The number of visits to the pantry by individuals and families in need of supplementary free food continues to increase—from under 1000 in ‘02 to over 2000 in ‘05 to almost 2700 during this past year. In particular, there has been a marked increase in families with children using the pantry.  Thankfully, pantry donations and volunteers have also increased so that these additional needs can be fully met.


The pantry is staffed entirely by volunteers---more than 40 this year.  Many volunteers give two or more hours assisting our clients while the pantry is open while others help with shopping, food pickup and administrative tasks.  There is a wonderful caring relationship to be seen between many of the volunteers and many of our customers.

This year we have been joined by a great many new volunteers who have been most welcome.  At the same time there continues to be a core group of long term volunteers who have been with the pantry for at least two years and, in some cases, closer to ten years.  Without these dedicated volunteers the pantry could not function and on behalf of our customers I thank them all.


An exciting event for the pantry occurs annually on the Tuesday before Thanksgiving. On that day we give away over 100 turkeys and all of the other ingredients for a full Thanksgiving meal. This year we served 126 households--20 more than in any prior year.  As the desert for this meal we were able to give away 75 apple pies prepared by students at the Lawrence School (an annual service event for the school), 30 pies prepared by a church youth group, and six pies prepared by children in one family.

Renovation of Pantry Space

St. Paul’s did an extensive renovation this year which included the room used for the pantry.  As a result of the construction, the pantry moved to the Old Lincoln School in March and came back to St. Paul’s in August.  Walter Mucha deserves a very big thank you for moving the pantry both times.  We returned to new cabinets and tables and a much better lit and friendlier room from which to serve our customers.

In addition, the Rotary Club of Brookline donated $2,500 to the pantry to create a much more attractive and user friendly area for our trash and the great amount of cardboard that we need to recycle.

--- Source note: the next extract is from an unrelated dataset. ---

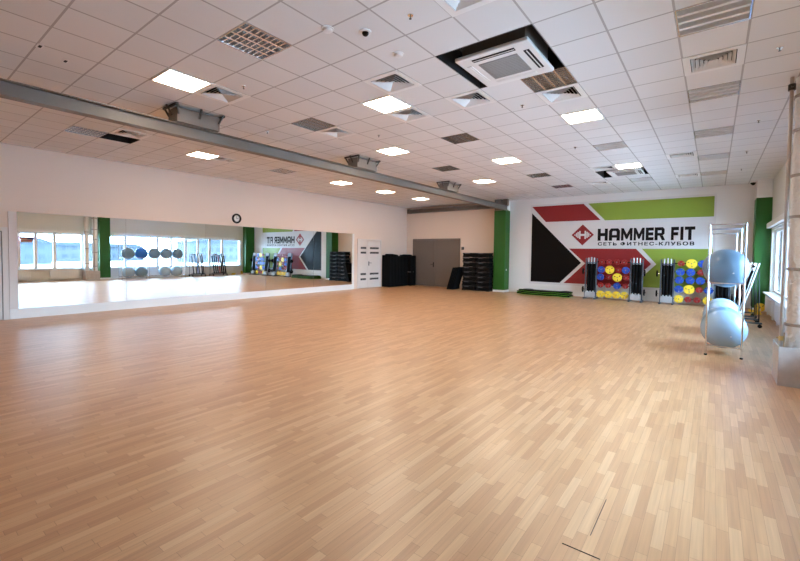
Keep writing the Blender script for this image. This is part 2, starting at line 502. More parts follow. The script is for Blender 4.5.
struct(MB().box(XL + .001, XL + .03, MY0 - 0.15, MY0 - 0.003, MZ0, MZ1).build('trim_4', 'doorwhite'))
struct(MB().box(XL + .001, XL + .03, MY1 + 0.003, MY1 + 0.12, MZ0, MZ1).build('trim_5', 'white'))

# ---------------------------------------------------------------- beams
bm_ = thing('steel_beam', 'long grey steel beam hanging below the ceiling along the room', 'beam', (-7.2, 0, 3.67))
b = MB()
b.box(-0.09, 0.09, YN + 0.002, 16.90, 0.085, 0.10)
b.box(-0.09, 0.09, YN + 0.002, 16.90, -0.10, -0.085)
b.box(-0.012, 0.012, YN + 0.002, 16.90, -0.085, 0.085)
b.build('flanged_beam', 'grey_steel', bm_)
for y in (-0.9, 3.47, 7.72, 12.0):
    br = MB()
    br.box(-0.16, 0.16, y - 0.36, y + 0.36, 0.10, HC - 3.67 - 0.05)
    brk = br.build('hanger_box', 'grey_steel', bm_)
    a = MB()
    zt = HC - 3.67 - 0.012
    for sx in (-1, 1):
        for dy in (-0.34, 0.0, 0.34):
            a.tube((sx * 0.165, y + dy, zt - 0.15), (sx * 0.24, y + dy * 1.15, zt), 0.018, 6)
    for sy in (-1, 1):
        a.tube((0, y + sy * 0.365, zt - 0.15), (0, y + sy * 0.46, zt), 0.018, 6)
    a.box(-0.24, 0.24, y - 0.42, y - 0.39, zt - 0.03, zt)
    a.box(-0.24, 0.24, y + 0.39, y + 0.42, zt - 0.03, zt)
    a.build('hanger_arm', 'dark_steel', brk)
t = thing('beam_bracket', 'grey steel bracket at the top of the left green pillar', 'bracket', (-7.4, 16.9, 3.58))
MB().box(-0.28, 0.02, -0.22, 0.0, 0.0, HC - 3.58 - 0.01).box(0.11, 0.3, -0.22, -0.02, 0.21, HC - 3.58 - 0.01).build('plate_box', 'grey_steel', t)
MB().tube((0.08, -0.06, 0.02), (0.24, -0.06, 0.02), 0.03).build('bolt_rod', 'alu', t)
t = thing('steel_beam', 'dark grey steel beam across the top of the back wall above the double door', 'beam', (-10.2, YB - 0.20, 3.83))
MB().box(-2.45, 2.38, -0.02, 0.02, -0.07, 0.07).box(-2.45, 2.38, -0.12, 0.12, 0.07, 0.09).box(-2.45, 2.38, -0.12, 0.12, -0.09, -0.07).build('flanged_beam', 'grey_steel', t)
MB().box(-2.6, -2.45, -0.08, 0.14, -0.10, 0.12).build('end_plate', 'grey_steel', t)

# ---------------------------------------------------------------- ceiling fixtures
def cell(i, j): return (GX + (i + .5) * GT, GY + (j + .5) * GT)
def order_words(lst):
    out = {}
    for i in set(a for a, _ in lst):
        js = sorted(b for a, b in lst if a == i)
        for k, j in enumerate(js):
            out[(i, j)] = 'only' if len(js) == 1 else ('nearest' if k == 0 else ('farthest' if k == len(js) - 1 else ORD[k]))
    return out
ROWN = {5: 'in the row nearest the windows', 2: 'in the second row from the windows', -2: 'in the third row from the windows', -5: 'in the row right of the beam', -9: 'in the row left of the beam', -12: 'in the row by the mirror wall'}
ow = order_words(LIT)
fr_me = MB().box(-.298, .298, -.298, -.27, -.012, .0).box(-.298, .298, .27, .298, -.012, 0).box(-.298, -.27, -.27, .27, -.012, 0).box(.27, .298, -.27, .27, -.012, 0).data('frame', 'white')
df_me = MB().box(-.27, .27, -.27, .27, -.009, -.001).data('diffuser', 'lamp')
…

We are most thankful to the club for this generous gift.

Food Donations and Other Food Sources

Once a week we make a trip to the Greater Boston Food Bank (GBFB) to get 30 to 40 cases of free food through the MEFAP program funded by the Commonwealth.  Ben Norton regularly does this with students from the BU Student Food Rescue group who provide some young muscles and a van.

Students at all of the public elementary schools in Brookline and some private schools have food drives and bring food to the pantry on a regular basis.  One of the delights for volunteers is to greet these groups of children, some first 1st graders, and more often 7th or 8th graders, as they enthusiastically bring in many bags and boxes of food that their classes have collected and then help to sort the food into bins.  On back-to-school night at the high school, parents were asked to bring food for the pantry.  This was collected by students and two vanloads of food were delivered.

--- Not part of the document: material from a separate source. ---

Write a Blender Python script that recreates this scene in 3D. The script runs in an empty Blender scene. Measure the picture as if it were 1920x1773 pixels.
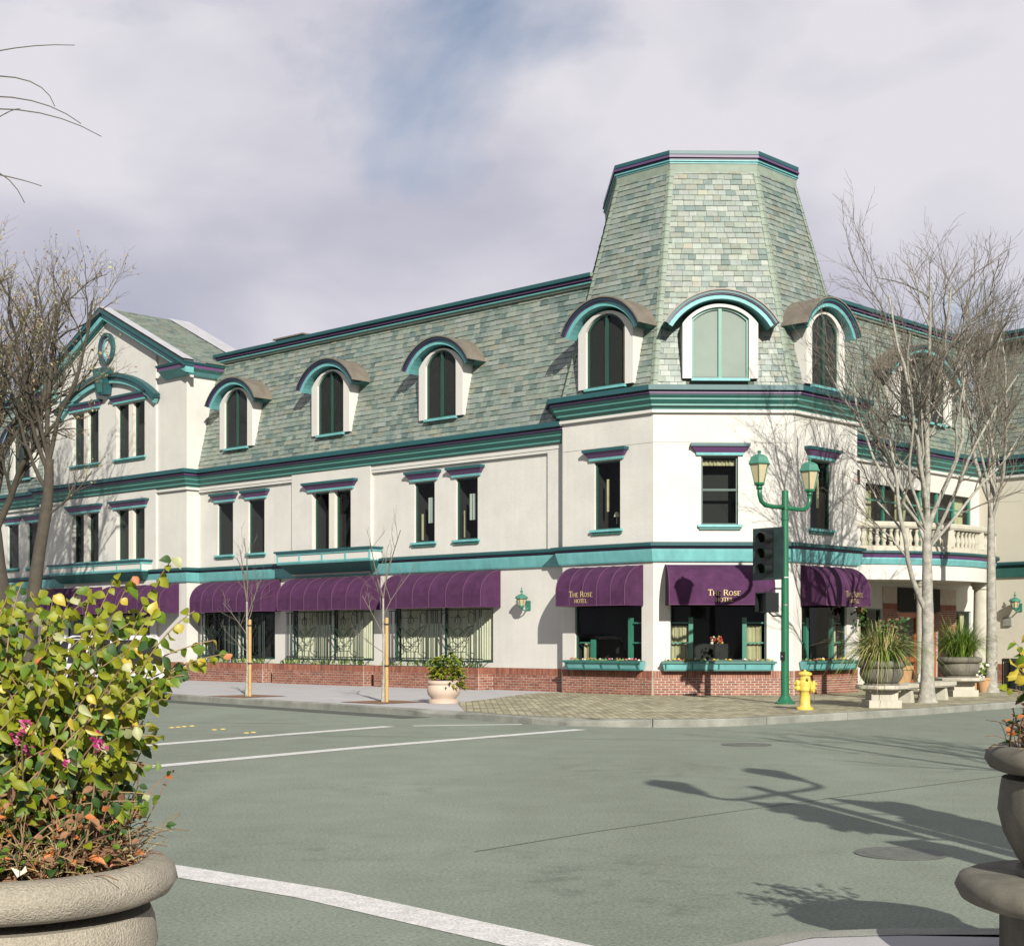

Many communities of faith and organizations such as the Brookline Rotary Club and the Coolidge Corner Merchants Association make it a regular practice to support the pantry with food and/or funds.

The letter carriers food collection in the spring continues to be a very important source of donated food providing more than 75 bins this year.  Each year over 30 volunteers devote a Saturday afternoon in mid-May to receiving and sorting the donations as the letter carriers bring in bin after bin.

Many families and individuals also donate food to the pantry.  Several families request that for their holiday open house, guests bring non-perishable food to be donated to the pantry.  Several groups and organizations are now doing this when they have meetings or gatherings.

Monetary Donations & Food Purchases

As pantry use has increased, an increase in food purchases has been needed to supplement food donations and to keep the freezer fully stocked.  Therefore, donations of money have become increasingly important.

In June, Marge Amster at the Brookline Department of Economic Development and a group of Brookline restaurants created the second annual Food Festival in conjunction with the longstanding Brookline Arts Festival.  All proceeds, over $7,000, were donated to the pantry.

Again, as in the last several years, the response to our November mailing to the Brookline community was responded to most generously.   In addition to the donated funds for the pantry shown below, $6,000 was donated through the pantry and marked to help fund the Brookline Safety Net which assists many pantry customers with other needs, especially those related to housing issues.

2009 Food Pantry Receipts and Expenditures

Donations Expenditures

From Individuals                        $39,500             Food Purchase     $33,200

From organizations                       9,100             Food Vouchers        3,000

       _______                  Operations          4,200

Total                 $48,600                                        $40,400

Pantry donors of both food and funds are most generous and I thank all on behalf of our Brookline neighbors who are our customers.